The awestruck reporting about gangsters is bad, but when the same rose-tinted vision is trained on business and corporate houses it gets even worse.

The gushing reportage of corporate developments as represented by expert spin-doctors, is made worse by the shocking ignorance of history. It is about the horror of a leading economic paper going into self-congratulatory whoops when one of its editors had recalled the name of the country head of a leading foreign bank just eight years ago.

The business press has become used to a variety of handouts that are not necessarily from PR agencies. The off-the-record briefings by regulatory bodies which border on stenography and research reports by industry associations and brokerage firms are other sources of information. Research reports from foreign firms always have better credibility - this phenomenon is never more obvious than in the real estate business.

Earlier when information sources were Indian builders or real estate brokers, the information was invariably cross-checked or at least a couple of versions obtained before pronouncing prices in a locality. These days when the reports are glossily produced and neatly packaged with attractive set of charts and graphs and peppered with jargon, they become instantly news-ready even if they are single source stories in a highly sensitive market. There are plenty of examples where the rates quoted are out of line with true prices and seem like an attempt to drive up rates through the press.

Finally, another frightening manifestation of this problem is the people that are covered and those who are forgotten. For instance, the death of a former president was dismissed by most newspapers with a small brief. As it happens, the death coincided with that of a leading political journalist, who was certainly much less known than the former President. Yet, a day after the two deaths, the obit for the journalist - who can hardly have been called a national figure, least three times the length of an edit on the former President of the nation.

It gets worse with business leaders. The coverage depends entirely on the hype and prayer meetings conducted by the group connected with the leader. Corporate memory works fine when prodded by skillful PR managers, others are forgotten. The worst example is the coverage of the demise of Darbari Seth, once considered a business visionary and one of the powerful satraps of the Tata empire under the legendary JRD Tata. Though the late Mr Seth had retired just a few months before he passed away, none of the leading newspapers thought it worth doing a decent edit or an obituary.

Had the house of Tatas (which he served with distinction for several decades as a technocrat) put out a release documenting his contribution in building the empire (Tata Chemicals and Tata Tea among others) accompanied with an easy to use photograph -- the coverage would have been vastly different. But the Tata empire today is in the process of forgetting its former titans, so no such information was forthcoming. So Darbari Seth, a charming and highly skillful communicator moved on, nearly unremembered.

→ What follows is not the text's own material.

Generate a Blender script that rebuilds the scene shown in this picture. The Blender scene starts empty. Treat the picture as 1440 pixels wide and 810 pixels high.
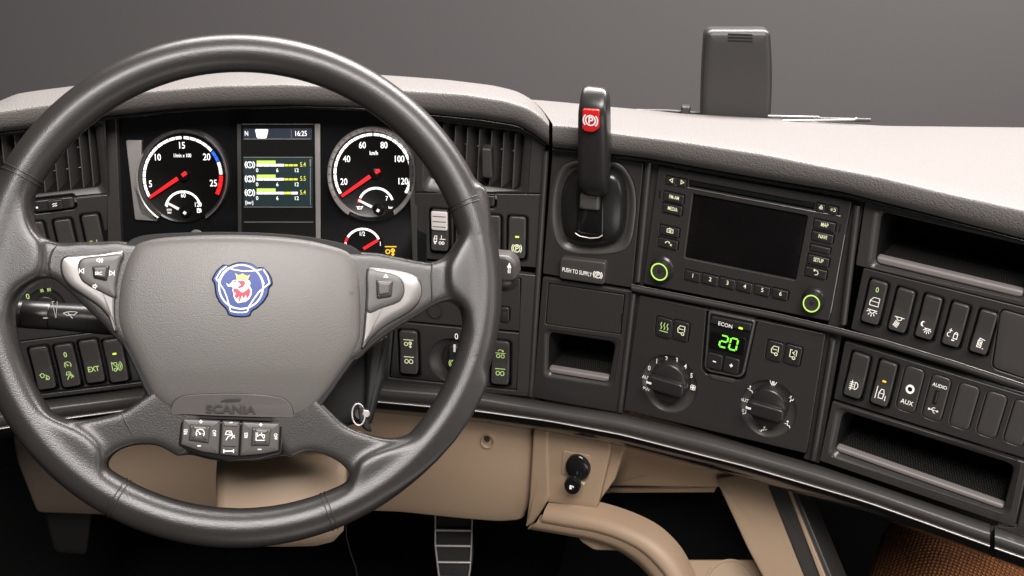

The death last week of C Subramaniam -- a towering politician during his time and a Bharat Ratna awardee similarly received perfunctory coverage by the media. H Y Sharda Prasad, a former advisor to the Prime Minister of India, puts it best in his column in The Asian Age. He says: "It is distressing that the passing of the Bharat Ratna was dismissed with just a paragraph or two in our major newspapers and a niggardly mention on television. We must remember that if we get out of the habit of praising our great men, there will soon come a time when we shall be left with no great men to praise. One of the functions of the media is to serve as the nation's memory bank."